Taraflar arasındaki “tespit” davasından dolayı yapılan yargılama sonunda; Sakarya İş Mahkemesince davanın kabulüne dair verilen 12.09.2013 gün ve 2010/1003 E., 2013/728 K. sayılı kararın temyizen incelenmesi davacı kurum vekili tarafından istenilmesi üzerine, YARGITAY 10. Hukuk Dairesinin 17.02.2014 gün ve 2014/78 E., 2014/2761 K. sayılı kararı ile;
“…Hakkında verilen boşanma kararı kesinleşen ve yaşamını yitiren babası üzerinden kendisine hak sahibi kız çocuğu sıfatıyla ölüm aylığı bağlanan davacının ölüm aylığının boşandığı eşiyle fiilen birlikte yaşadığı iddiasıyla 23.10.2008 tarihi itibarıyla KESİLDİĞİ ANLAŞILMAKTADIR.
Davanın yasal dayanağı olan 5510 s.

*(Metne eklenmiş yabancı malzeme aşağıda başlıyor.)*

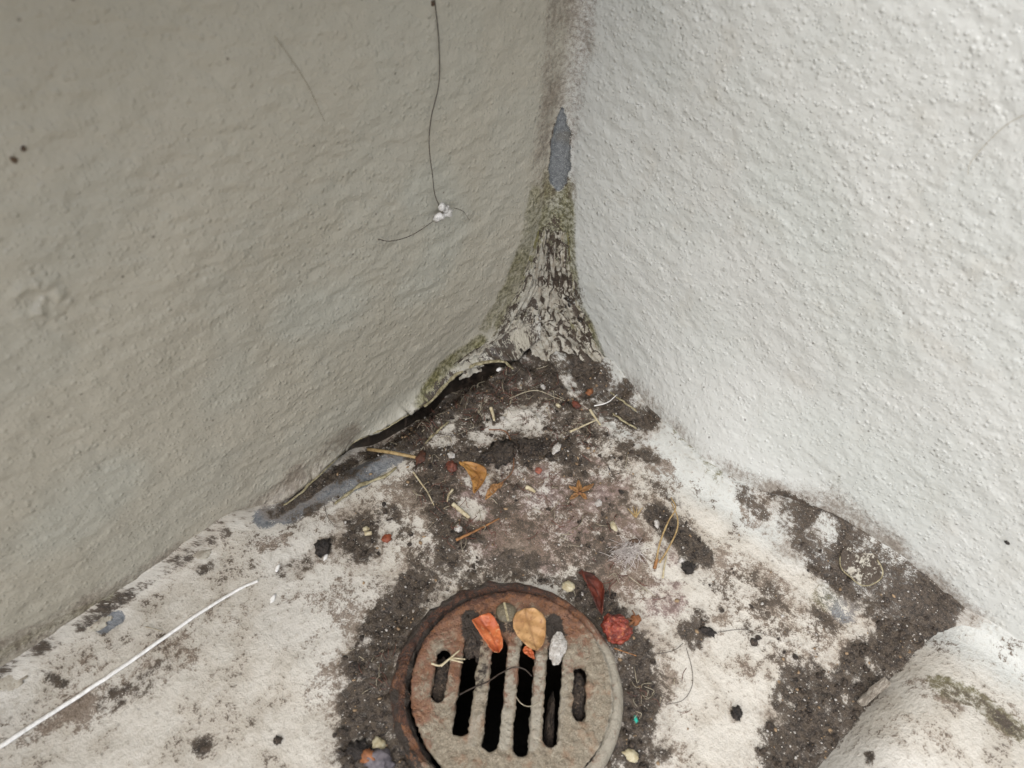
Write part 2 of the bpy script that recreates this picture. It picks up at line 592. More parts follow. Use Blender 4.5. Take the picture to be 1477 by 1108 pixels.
gx = spacing(-.012, .365, .00078, 3.0)
gy = spacing(-.012, .345, .00078, 3.0)
X, Y = np.meshgrid(gx, gy, indexing='ij')
Zf = floor_height(X, Y)
P0 = np.stack([X, Y, 0 * X], -1)
dark = field(P0, floor_dark_strokes())
brown = field(P0, FS([
    ([(130, 1030), (200, 985), (260, 955)], 30, .62), ([(40, 1062), (150, 985), (300, 890)], 16, .5), ([(250, 950), (330, 890)], 30, .3),
    ([(100, 985), (180, 920)], 20, .34), ([(1110, 860), (1200, 930)], 60, .5), ([(1000, 640), (1060, 700), (1100, 760)], 20, .4),
    ([(940, 660), (960, 690)], 25, .44), ([(1170, 800), (1330, 885)], 50, .6), ([(640, 690), (700, 760), (850, 700), (780, 620)], 100, .70), ([(640, 800), (760, 790), (900, 800)], 60, .60), ([(1080, 840), (1180, 940), (1240, 990)], 60, .62), ([(1180, 780), (1300, 870)], 60, .7), ([(500, 760), (560, 770)], 44, .55), ([(500, 880), (490, 1000)], 40, .5),
    ([(700, 800), (900, 820)], 60, .46), ([(380, 790), (460, 760)], 12, .4), ([(540, 720), (600, 760)], 40, .4), ([(420, 850), (470, 800)], 20, .34),
    ([(940, 950), (960, 1060)], 40, .45), ([(1050, 880), (1080, 1000)], 40, .3), ([(480, 840), (480, 1000)], 40, .36)]))
red = field(P0, FS([
    ([(690, 590), (700, 570)], 30, .6), ([(700, 740), (780, 760), (850, 745)], 80, .86), ([(660, 690), (740, 690)], 60, .72), ([(880, 690), (900, 760)], 40, .5), ([(640, 790), (700, 780)], 35, .5),
    ([(880, 820), (930, 850), (960, 860)], 36, .62), ([(840, 670)], 40, .5), ([(960, 800)], 24, .5), ([(760, 790), (860, 790)], 30, .45)]))
blue = field(P0, FS([
    ([(385, 748), (430, 722), (490, 690), (540, 668), (590, 640), (600, 615)], 19, .82), ([(410, 742), (450, 722), (520, 690), (575, 655)], 18, .8),
    ([(150, 903), (170, 893)], 11, .95), ([(1150, 745), (1130, 740)], 12, .55), ([(1185, 810), (1200, 835)], 12, .7), ([(1240, 870)], 20, .6), ([(1290, 850), (1270, 800)], 14, .6),
    ([(905, 590), (880, 575)], 12, .6), ([(1215, 880), (1200, 860)], 26, .52)]))
green = field(P0, FS([
    ([(0, 950), (80, 905), (160, 868)], 14, .55), ([(930, 590), (985, 650), (1030, 700)], 10, .5), ([(1200, 850), (1180, 870)], 20, .45),
    ([(1270, 830), (1330, 870), (1345, 900)], 24, .45)]))
wet = np.clip(field(P0, FS([
    ([(880, 560), (935, 610)], 20, .8), ([(1200, 810), (1330, 880)], 40, .7), ([(560, 900), (530, 1000), (530, 1108)], 50, .45),
    ([(900, 900), (925, 1108)], 40, .35), ([(690, 540), (600, 600)], 30, .5)])), 0, 1)
clean = field(P0, FS([([(805, 522), (815, 545), (828, 568)], 11, .9), ([(850, 500), (872, 525), (892, 552)], 17, 1.0), ([(700, 600), (705, 615)], 7, .6),
    ([(755, 606)], 26, 1.0), ([(745, 600), (770, 612)], 18, 1.0), ([(690, 740), (675, 730)], 14, .8), ([(960, 645), (1010, 690)], 16, .9),
                      ([(1090, 790), (1180, 850)], 16, .9), ([(640, 640)], 10, .6), ([(1200, 870), (1175, 850)], 16, .8), ([(1170, 770), (1190, 790)], 7, .7), ([(1230, 840), (1245, 855)], 8, .6), ([(1265, 790), (1255, 810)], 8, .6)]))
haze = field(P0, [(p_, r_ * 1.75, v_ * .62) for p_, r_, v_ in floor_dark_strokes()])
haze = haze + ss(.02, .3, haze) * .22 * fbm(P0 * 45, 4, 58, .6) + .10 * np.maximum(fbm(P0 * 28, 4, 59, .6), 0)
fz = fbm(P0 * 85, 4, 61, .6)
fq = fbm(P0 * 260, 3, 66, .6)
dark = dark * (1 + .10 * fq) + ss(.03, .5, dark) * (.34 * fz + .16 * fq) * (1.15 - .5 * np.clip(dark, 0, 1))
brown = brown + ss(.03, .4, brown) * (.25 * fz)
red = red + ss(.03, .4, red) * .3 * fbm(P0 * 120 + 3, 3, 71, .6)
dark *= 1 - .75 * clean
brown *= 1 - clean
red *= 1 - clean
Zf += .0004 * np.clip(dark, 0, 1) * fbm(P0 * 420, 2, 33) - .0006 * blue
c_d = np.hypot((X[1:, 1:] + X[:-1, :-1]) / 2 - DC[0], (Y[1:, 1:] + Y[:-1, :-1]) / 2 - DC[1])
V = np.stack([X, Y, Zf], -1).reshape(-1, 3)
A = {'ma': np.stack([dark, brown, red], -1), 'mb': np.stack([blue, green, wet], -1), 'mc': floor_tint(P0), 'md': np.stack([haze * (1 - .6 * clean), 0 * X, 0 * X], -1), 'uv2': np.stack([X - Zf, Y, 0 * X], -1)}
Vc, Qc, Ac = compact(V, grid_faces(len(gx), len(gy), False, c_d > .0475), A)
ground = mesh_np('ground', Vc, Qc, MF, None, Ac)
tag(ground, kind='structure')
DARK = dark


def fh(x, y):
    i = int(np.clip(np.searchsorted(gx, x), 1, len(gx) - 1)); j = int(np.clip(np.searchsorted(gy, y), 1, len(gy) - 1))
    return float(max(Zf[i, j], Zf[i - 1, j], Zf[i, j - 1], Zf[i - 1, j - 1]))


def onfloor(p, up=0.0):
    """point on the real floor surface under the photo position p"""
    q = fl(p, 0.0)
    for _ in range(4):
        q = fl(p, fh(q[0], q[1]) + up)
    return q


# ---- walls
def rz(z): return .009 + .030 * np.exp(-np.maximum(z, 0) / .030) + .034 * np.exp(-np.maximum(z, 0) / .007)


def corner_point(u, z):
    r = rz(z)
    half = r * math.pi / 4
    phi = math.radians(225) - np.clip(u / r, -math.pi / 4, math.pi / 4)
    e = np.maximum(np.abs(u) - half, 0)
    x = r + r * np.cos(phi) + np.where(u < 0, e, 0)
    y = r + r * np.sin(phi) + np.where(u > 0, e, 0)
    return np.stack([x, y, z], -1), np.stack([-np.cos(phi), -np.sin(phi), 0 * z], -1)


cz = lambda p: hit(p, 1, .004) if p[0] < 800 else hit(p, 0, .004)
MOSS = WS([([(770, 280), (755, 350), (735, 410), (700, 470)], 15, .6), ([(690, 490), (640, 530), (600, 575)], 13, .72), ([(790, 250), (790, 290)], 16, .6)], wl) + \
    WS([([(822, 290), (826, 360), (834, 430), (860, 490), (890, 540), (925, 585), (965, 630)], 10, .66), ([(800, 270), (806, 310)], 16, .6),
        ([(1200, 700), (1210, 690)], 14, .3), ([(980, 640), (1000, 690)], 10, .45)], wr) + \
    WS([([(0, 945), (80, 900), (170, 858), (260, 800)], 12, .5)], wl)
WDIRT = WS([([(790, 340), (800, 300), (795, 370)], 14, .6), ([(760, 420), (730, 480), (760, 510), (700, 515)], 40, .5), ([(590, 590), (640, 545), (670, 530)], 14, .7)], wl) + \
    WS([([(815, 420), (820, 480), (850, 540), (830, 560)], 40, .75)], wr)
WDIRT += WS([([(1140, 722), (1185, 738), (1235, 785)], 24, .5), ([(1262, 800), (1310, 848), (1352, 882)], 20, .56)], wr)
WBROWN = WS([([(900, 560), (960, 625), (1030, 690), (1090, 715)], 34, .42), ([(1130, 715), (1200, 730), (1260, 780), (1320, 840), (1370, 885)], 46, .62), ([(1140, 725), (1190, 735), (1240, 780)], 34, .74), ([(1260, 795), (1310, 845), (1355, 880)], 28, .74), ([(1100, 725), (1130, 728)], 14, .4),
             ([(900, 560), (960, 620), (1030, 690), (1100, 720)], 20, .36), ([(840, 0), (835, 140)], 14, .3), ([(822, 150), (825, 280)], 12, .4)], wr) + \
    WS([([(815, 0), (812, 100), (800, 200), (790, 280)], 30, .42), ([(0, 945), (200, 840), (380, 735), (500, 630)], 36, .52), ([(0, 955), (200, 852), (380, 745)], 16, .62), ([(400, 730), (560, 615)], 14, .5)], wl)  # left foot band: grime, with the shade at the wall foot painted in
COOL = WS([([(620, 270), (650, 330), (620, 400)], 45, .8), ([(500, 440), (430, 460)], 40, .6), ([(590, 420)], 30, .6), ([(90, 760), (160, 700)], 50, .5), ([(330, 560)], 50, .5)], wl) + \
    WS([([(1130, 230), (1180, 350), (1250, 500)], 70, .7), ([(1020, 480)], 60, .5), ([(1150, 620), (1300, 700)], 60, .6)], wr)
cps = lambda z: corner_point(np.array(0.0), np.array(z))[0]
cpo = lambda u, z: corner_point(np.array(u), np.array(z))[0]
MOSS += [([cps(.105), cps(.085), cps(.06)], .012, .74), ([cpo(-.012, .10), cpo(-.016, .07), cpo(-.022, .045), cpo(-.034, .025)], .0055, .58), ([cpo(.011, .09), cpo(.014, .06), cpo(.022, .035)], .0055, .6)]
WDIRT += [([cps(.082), cps(.068), cps(.05)], .008, .5), ([cpo(.004, .075), cpo(.003, .055)], .005, .6), ([cps(.03), cps(.0)], .03, .5)]
FL8 = lambda p: fl(p, .008)
MOSS += WS([([(880, 530), (905, 565), (935, 598), (970, 640), (1000, 672)], 7, .66)], FL8)
WDIRT += WS([([(935, 602), (1000, 680)], 6, .46), ([(1130, 732), (1185, 750), (1240, 790)], 28, .82), ([(1250, 800), (1305, 848), (1350, 882)], 28, .85), ([(1060, 715), (1110, 735)], 8, .5)], FL8)
WBROWN += WS([([(905, 560), (960, 620), (1030, 680), (1090, 712)], 30, .46), ([(1120, 722), (1190, 738), (1260, 790), (1330, 850), (1365, 885)], 40, .72)], FL8)
WBROWN += [([cps(.30), cps(.20), cps(.13)], .009, .5), ([cpo(-.010, .30), cpo(-.010, .12)], .012, .5)]
PEEL = [([np.array([.0035, .0035, z])], .0042, 1.0) for z in ()]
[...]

Kanunun 01.10.2008 tarihinde yürürlüğe giren 56 ncı maddesinin ikinci fıkrasında, eşinden boşandığı halde, boşandığı eşiyle fiilen birlikte yaşadığı belirlenen eş ve çocukların, bağlanmış olan gelir ve aylıklarının kesileceği, bu kişilere ödenmiş olan tutarların, 96 ncı madde hükümlerine göre geri alınacağı yönünde DÜZENLEME YAPILMIŞTIR.
İnceleme konusu davada; Sosyal Güvenlik Kontrol Memurluğu’nca gerçekleştirilen soruşturmada elde edilen somut veri ve saptamalar, bahse konu soruşturma sırasında ve yargılamada ifadeleri alınan şahısların beyanları ve tüm dosya kapsamı birlikte değerlendirildiğinde, davacıyla boşandığı eşinin fiili olarak birlikte YAŞADIKLARI BELİRGİNDİR.
Bu maddi ve hukuki olgular göz önünde bulundurulmaksızın, mahkemece davanın reddine karar verilmesi gerekirken yanılgılı değerlendirme sonucu yazılı şekilde kabulüne karar verilmesi, usul ve yasaya aykırı olup BOZMA NEDENİDİR.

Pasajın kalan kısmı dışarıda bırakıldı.